Four major recent consultations it has held, either had no choice at all, such as for a new A358 between Taunton and Southfields, or as for the A5036 Liverpool Port Access Road, had such a bad choice such as to be no choice at all.  Here local people were asked to choose between increasing traffic on an already heavily polluted corridor, or having their country park sliced in two, so what choice did they really have?  Such an appalling situation is a sad indictment of transport policy and delivery today.

Even when there is apparently some form of choice, Highways England presents the options in such a way as to effectively rule out people choosing anything other than Highways England’s preference.  This was done with the Lower Thames Crossing, where it presented its preference for a new crossing east of Gravesend and gave people the ability to tweak the alignment of the route north and south of the river, but not an option to question the location of the crossing.  However, when challenged by some, it said that the option of a new crossing at Dartford was still on the table.  The trouble is without all ‘options’ being placed on an equal footing in the consultation documents they are not going to be seen as options by most people.  This is the most cynical manipulation of public opinion.

A similar thing has been seen at Stonehenge and the A303, where Highways England wants to dig up the World Heritage Site to build a mile of new dual carriageway through the landscape, in addition to the short tunnel it focusses on publicising.  While saying it hadn’t necessarily ruled anything out, the choice that people were given was no choice at all.  Build a short tunnel with all the destruction that would entail to the World Heritage Site was effectively presented as not up for negotiation, people could only really comment on whether they wanted the bypass north or south of Winterbourne Stoke.

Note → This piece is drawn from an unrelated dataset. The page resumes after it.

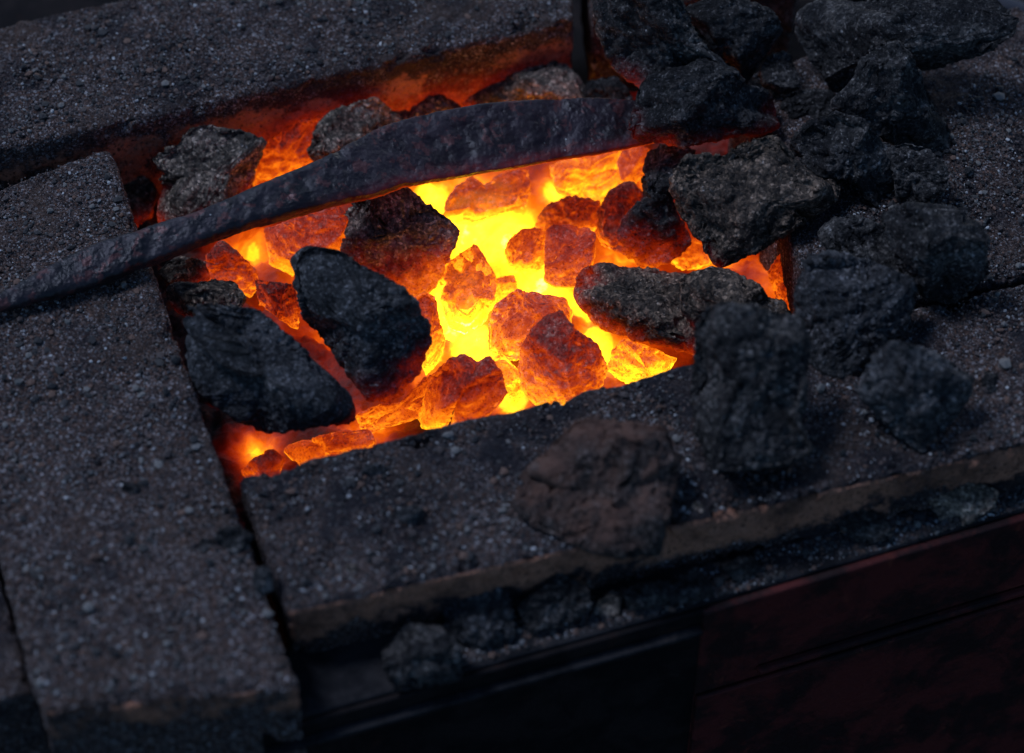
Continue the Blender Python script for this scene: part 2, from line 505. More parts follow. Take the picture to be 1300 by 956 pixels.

According to the law, while developers, including Highways England are encouraged to engage early on with local communities and involve them in choosing the best option, they are not legally required to do so.  The requirement is only for there to be a pre-application consultation of sufficient length and detail to allow people to meaningfully engage with the process.

For roads this means that Highways England can get away with meeting its statutory obligations by just consulting on its preferred option.  However, for a road scheme, there are often many options that could be developed, including non-road solutions.  If Highways England was fulfilling the spirit of the legislation and pursuing good practice then it should be consulting on all practicable options ahead of selecting a preferred route or solution.  For this to happen at least two rounds of consultation are required, but because of the flexibility or looseness of the law, this isn’t mandatory.

So even though the legislation and guidance recognises the importance of early consultation and the benefits in local communities helping shape the outcome, there is unlikely to be any sanction if developers don’t do it.  The Secretary of State can refuse to accept the application and ask that more consultation take place.  In reality, this doesn’t happen because Highways England has by this stage already engaged contractors and spent quite a lot of public money working up its preferred scheme.  The Government wanting the road built and on budget is more likely to be keen to press on, rather than ‘waste’ time consulting further.  In any case, further consultation is probably pointless at this stage unless Highways England is forced to go back and restart the whole selection process again.

This is a fatal flaw in the Planning Act 2008 and one that Highways England, which has never been good at engagement in the first place, has exploited.  Not only is this disempowering local communities but it is also bringing forward schemes that are highly damaging and in the long term won’t necessarily bring best value for money.  This needs to change.

The new Government should urgently review the performance of Highways England and the consultation requirements of the Planning Act 2008.